Moor is Less

Gregory Kunde as Otello and Ermonela Jaho as Desdemona, photo by Catherine Ashmore

 Moor is Less

Otello, dramma lirico in four acts, music by Giuseppe Verdi, libretto by Arrigo Boito, revival of the 2017 production directed by Keith Warner, Royal Opera House, Monday 9 December 2019, reviewed by Leslie Jones

In ‘Making Shakespeare Sing’, American composer Matthew Aucoin considers the ‘fraught alchemy’ whereby a play is turned into an opera. Some elements, as he observes, “will shrink or evaporate, others are magnified to unrecognisable dimensions”. For Aucoin, Verdi’s Otello is that “exceedingly rare breed…a masterpiece based on a masterpiece”.

When we consider Otello in conjunction with its source, “…what is gained and what is lost” becomes apparent .” (New York Review of Books, Dec 19, 2019, vol. LXVI, number 20). Although Verdi’s librettist Arrigo Boito generally kept to Shakespeare’s plot, the opera only commences when Otello arrives in Cyprus, after a storm. Act 1 of Shakespeare’s play is elided and significant contextual material concerning Venetian mores is thereby lost.

For as Felicity Rosslyn observes, “Iago’s success with Otello is startling” (‘The handkerchief!…the handkerchief’, Official Programme). Why is Otello (played by indefatigable American tenor Gregory Kunde) so readily persuaded that Desdemona (diva assoluta, Ermonela Jaho) is unfaithful, when everyone else realises that she is not? But remember that Otello, a noble Moor in the service of the Venetian state, is an outsider, struggling to comprehend an alien culture. And that Iago has convinced him that “In Venice they do let heaven see the prank they dare not show their husbands…” The omission of Shakespeare’s first act also deprives us of additional insights into what motivates Iago, notably psycho-sexual factors. He contends that “’…twixt my sheets he [Othello] has done my office”.

Director Keith Warner cleverly deploys a toy vessel to depict the struggle of Otello’s ship to make port. Iago, performed by Carlos Álvarez, who has stage presence in abundance, dons a mask at pivotal moments – a telling device for someone who systematically feigns friendship and honesty and who deems morality and religion a sham. Boris Kudlička’s pared down sets were effective and Kaspar Glarner’s costumes resplendent.
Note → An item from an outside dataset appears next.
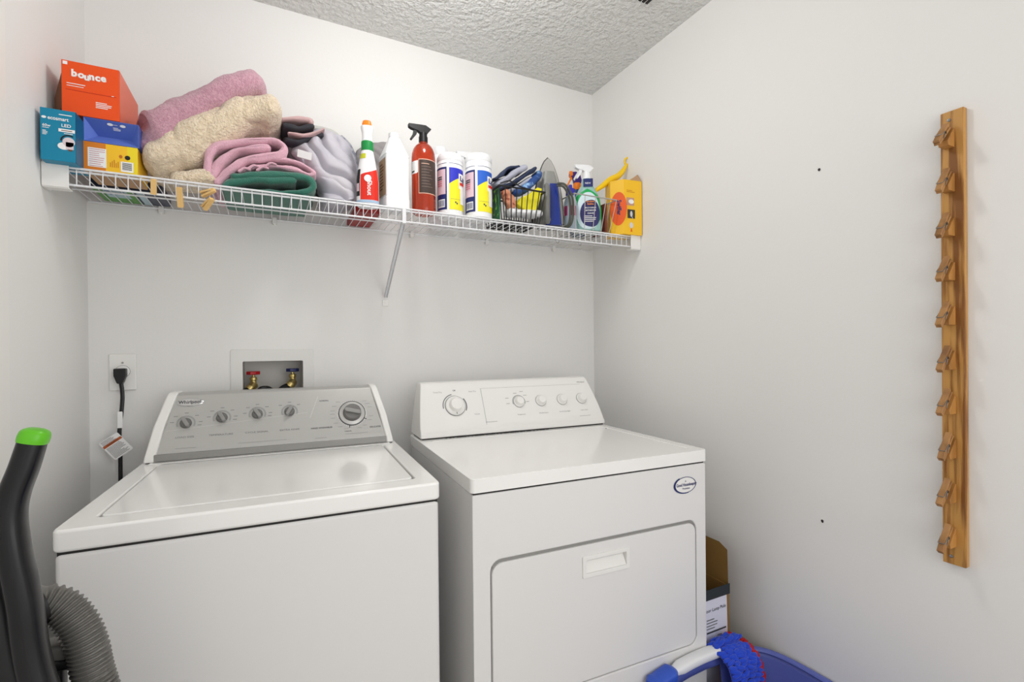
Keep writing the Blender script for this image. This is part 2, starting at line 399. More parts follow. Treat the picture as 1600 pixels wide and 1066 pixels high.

Children, dressed in white, serenade Desdemona, ditto Desdemona herself in the heart rending death scene.

In a review of La Traviata, in January 2019, we commented on Ermonela Jaho’s performance as Violetta Valery, thus, “A svelte and striking figure, Ms Jaho has a commanding stage presence and looks perfect in the part”. Evidently nothing changes.